What do you listen to when you work?
It really depends on my mood and on what I am working on. While I am reading I tend to not listen to anything. While writing it can be anything from instrumental movie soundtracks, to rap or even country music. Lately I have been listening to a lot of Broadway musical soundtracks. Often I just need something to get me going and then to keep me motivated. I tend to get bored easily, so music actually makes me more likely to keep at it when I am not feeling particularly inspired.

What are you currently reading? How do you find time for reading?

I just finished an amazing book by Joseph Assaf called ‘In Someone Else’s Shoes’. It tells the story of a Lebanese Australian man who built a successful career around the advocating for the significance of cross-cultural empathy in the business world. It is a fantastic read.

The next book on my list is Ken Robinson’s ‘Creative Schools’. It has been described to me as a manifesto for engaged educational programs.

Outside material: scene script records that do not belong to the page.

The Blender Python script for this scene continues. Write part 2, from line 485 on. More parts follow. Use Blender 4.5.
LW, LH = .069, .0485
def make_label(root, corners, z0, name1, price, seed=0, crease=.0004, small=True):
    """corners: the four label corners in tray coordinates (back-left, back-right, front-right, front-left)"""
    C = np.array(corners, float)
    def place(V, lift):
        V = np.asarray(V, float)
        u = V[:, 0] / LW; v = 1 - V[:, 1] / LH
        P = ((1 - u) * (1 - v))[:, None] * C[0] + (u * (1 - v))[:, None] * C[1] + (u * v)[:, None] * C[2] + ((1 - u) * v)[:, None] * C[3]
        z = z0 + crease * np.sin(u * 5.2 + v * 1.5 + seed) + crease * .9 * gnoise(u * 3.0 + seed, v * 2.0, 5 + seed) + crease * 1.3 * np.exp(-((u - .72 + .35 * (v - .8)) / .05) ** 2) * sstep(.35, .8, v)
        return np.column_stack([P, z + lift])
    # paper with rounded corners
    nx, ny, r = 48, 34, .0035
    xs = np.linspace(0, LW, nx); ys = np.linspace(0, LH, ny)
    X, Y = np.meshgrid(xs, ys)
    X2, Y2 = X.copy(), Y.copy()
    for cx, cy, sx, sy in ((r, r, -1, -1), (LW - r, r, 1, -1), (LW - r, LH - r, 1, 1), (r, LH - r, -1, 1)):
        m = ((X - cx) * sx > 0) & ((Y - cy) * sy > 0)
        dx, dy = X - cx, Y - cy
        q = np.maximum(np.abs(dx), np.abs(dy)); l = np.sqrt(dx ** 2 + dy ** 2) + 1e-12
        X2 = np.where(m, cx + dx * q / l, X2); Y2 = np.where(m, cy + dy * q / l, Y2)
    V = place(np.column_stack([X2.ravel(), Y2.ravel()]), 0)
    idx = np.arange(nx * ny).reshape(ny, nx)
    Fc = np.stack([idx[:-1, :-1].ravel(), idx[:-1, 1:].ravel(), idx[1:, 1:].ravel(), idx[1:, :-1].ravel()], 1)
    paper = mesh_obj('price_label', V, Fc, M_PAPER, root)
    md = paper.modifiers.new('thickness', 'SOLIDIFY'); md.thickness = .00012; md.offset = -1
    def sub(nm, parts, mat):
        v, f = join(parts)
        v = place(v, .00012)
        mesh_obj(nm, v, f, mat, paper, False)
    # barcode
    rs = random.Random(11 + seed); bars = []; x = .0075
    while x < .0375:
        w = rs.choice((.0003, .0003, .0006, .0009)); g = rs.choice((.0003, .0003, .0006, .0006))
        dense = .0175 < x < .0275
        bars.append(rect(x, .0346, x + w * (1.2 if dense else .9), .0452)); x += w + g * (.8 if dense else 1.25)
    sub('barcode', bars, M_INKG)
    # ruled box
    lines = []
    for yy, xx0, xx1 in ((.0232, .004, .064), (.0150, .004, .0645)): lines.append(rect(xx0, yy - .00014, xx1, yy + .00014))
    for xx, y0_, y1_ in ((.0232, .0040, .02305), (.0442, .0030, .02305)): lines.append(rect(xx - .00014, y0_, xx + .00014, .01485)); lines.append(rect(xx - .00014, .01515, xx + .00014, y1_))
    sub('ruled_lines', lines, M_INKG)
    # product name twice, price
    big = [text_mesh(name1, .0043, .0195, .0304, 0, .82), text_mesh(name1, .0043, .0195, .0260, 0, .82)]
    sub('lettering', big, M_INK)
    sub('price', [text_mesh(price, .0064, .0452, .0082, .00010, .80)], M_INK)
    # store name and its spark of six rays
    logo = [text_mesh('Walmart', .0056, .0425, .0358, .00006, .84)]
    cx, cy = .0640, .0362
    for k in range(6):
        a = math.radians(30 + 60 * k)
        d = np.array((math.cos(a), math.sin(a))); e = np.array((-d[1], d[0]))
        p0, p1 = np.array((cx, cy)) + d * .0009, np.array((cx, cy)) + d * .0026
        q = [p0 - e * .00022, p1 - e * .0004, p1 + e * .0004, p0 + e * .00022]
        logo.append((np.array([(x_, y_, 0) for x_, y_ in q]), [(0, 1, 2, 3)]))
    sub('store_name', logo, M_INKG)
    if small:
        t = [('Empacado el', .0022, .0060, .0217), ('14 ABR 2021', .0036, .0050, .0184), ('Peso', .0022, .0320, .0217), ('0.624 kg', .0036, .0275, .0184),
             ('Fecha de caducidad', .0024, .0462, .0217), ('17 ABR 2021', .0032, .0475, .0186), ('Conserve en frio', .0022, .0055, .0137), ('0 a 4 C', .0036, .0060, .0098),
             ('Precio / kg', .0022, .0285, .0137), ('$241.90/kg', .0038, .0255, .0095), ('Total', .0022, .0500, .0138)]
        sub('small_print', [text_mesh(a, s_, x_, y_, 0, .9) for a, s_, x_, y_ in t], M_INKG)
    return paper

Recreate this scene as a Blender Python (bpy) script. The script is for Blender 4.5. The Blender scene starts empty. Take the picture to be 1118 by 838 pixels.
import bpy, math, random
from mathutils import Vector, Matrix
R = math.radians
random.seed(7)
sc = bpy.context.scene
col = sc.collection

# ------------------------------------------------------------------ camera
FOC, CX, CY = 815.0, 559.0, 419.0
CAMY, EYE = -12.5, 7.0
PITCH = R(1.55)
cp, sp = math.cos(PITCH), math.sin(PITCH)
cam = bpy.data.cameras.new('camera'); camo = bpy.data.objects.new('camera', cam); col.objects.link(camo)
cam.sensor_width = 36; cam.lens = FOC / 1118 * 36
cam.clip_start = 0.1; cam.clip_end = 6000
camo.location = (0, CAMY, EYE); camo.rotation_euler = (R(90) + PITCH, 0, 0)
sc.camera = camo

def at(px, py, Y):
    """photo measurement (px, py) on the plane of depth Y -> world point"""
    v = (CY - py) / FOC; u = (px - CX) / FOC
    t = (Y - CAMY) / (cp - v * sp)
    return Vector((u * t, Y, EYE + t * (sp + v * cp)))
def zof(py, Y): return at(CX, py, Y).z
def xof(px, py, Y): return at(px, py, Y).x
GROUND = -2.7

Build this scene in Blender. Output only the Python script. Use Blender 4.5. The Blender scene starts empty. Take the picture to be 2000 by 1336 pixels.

I find it very difficult to find time to read during a regular work week. It is not that I don’t have any spare time, but I tend to want to fill it with other things, after a full day of sitting in my office reading and typing. When I do make time for reading I often end up feeling guilty about reading non-thesis related things.

Are you more of an introvert or extrovert? How does this influence your working habits?
I am definitely more of an extrovert. I get very frustrated when alone with my own thoughts. I have less of an issue with having leisure time on my own, I can watch a movie, read, go for a run, but when I am doing work, I find being alone to be difficult. Research is already such an isolating experience, particularly at PhD level. In order to avoid daily meltdowns, I try to work with others, and allocate time to discussing my work in a group. The danger with this is that these discussion sessions can sometimes go on far longer than expected, but I’d prefer to lose a day of work to exchanging ideas with colleagues, than to lose one to a burn out.

What's your sleep routine like?
When I am alone at home, which happens for about 1 to 2 months a year nowadays, I tend to wake up around 10am and work until about 2 or 3am. I am definitely not a morning person and I find night times to be oddly productive, particularly for writing. Unfortunately, this schedule doesn’t really line up with normal university working hours, and my partner has a 9-5 university job, so when he is around I try to adapt to his schedule and sleep from about 11pm to 7am. It still feels slightly wrong to me, though I seem to be in the minority on this one.

What's your work routine like?
This varies so much depending on what projects I am working on and whether or not I am teaching. I tend to do administrative work in the morning, as I don’t feel I am at my full research capacity, and I always seem to have more than enough forms and emails to keep me busy for a few hours every day. Then around lunch (11 to about 3) is when most of my meetings, social or work related, happen, so there is a lot of flitting around across campus and the city. Once I get back to the office I then get into reading and writing, until around 5:30 when I take a short break to go for a run or walk followed by dinner. Then if I have nothing else planned for the evening I continue to do writing, reading, or if I am feeling really out of it referencing or editing until around 10. If I am working on an exhibition, or a class, I am much more focused, as there tends to be a tighter deadline involved, particularly when there is marking to do.

What's the best advice you ever received?
If you have something that you want to or need to do, don’t just leave it until tomorrow, tomorrow there will be new things to do, new opportunities and new hindrances.